Monday, LCV spokesman Jeff Gohringer said establishing the Chavez monument stands as “further proof of President Obama’s commitment to our special places across the country and we hope he continues to use that authority.”
The Chavez family donated certain properties to the federal government so that the monument could be created.
Beginning Tuesday, the park service will take steps to prepare it as an official site, Barna said.
It will become “one of those places that everyone should visit,” he said, “part of our shared cultural heritage.”
The land includes property that was once Chavez’s home, which was added to the National Register of Historic Places last year. Interior Secretary Ken Salazar called him “one of the heroes of the 20th century.”
Paul F. Chavez, president of the Cesar Chavez Foundation, said at the time, “For my father, La Paz was a personal refuge from bitter struggles in agricultural valleys and big cities, a spiritual harbor where he recharged batteries, drew fresh inspiration and prepared for the battles ahead. It was a place where many dedicated people spent years of their lives working with Cesar Chavez for social justice, inspiring generations of Americans from all walks of life who never worked on a farm to social and political activism.”
Ruben Navarrette, a CNN.com contributor, wrote a column last year noting that many sites around the country are named for Chavez, and suggesting that that “campaign” may have run its course.

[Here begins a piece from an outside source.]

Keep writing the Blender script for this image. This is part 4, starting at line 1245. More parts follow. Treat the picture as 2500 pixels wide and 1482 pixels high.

Still, he wrote, Chavez “was a great American who helped bring fairness and dignity to the fields and the workers who toil there. Before Chavez and the union came along, there were no collective bargaining rights for farm workers, no toilets or clean drinking water in the fields, and little public awareness about pesticides and other dangers that workers must endure to put fruits and vegetables on our table. He helped change all that.”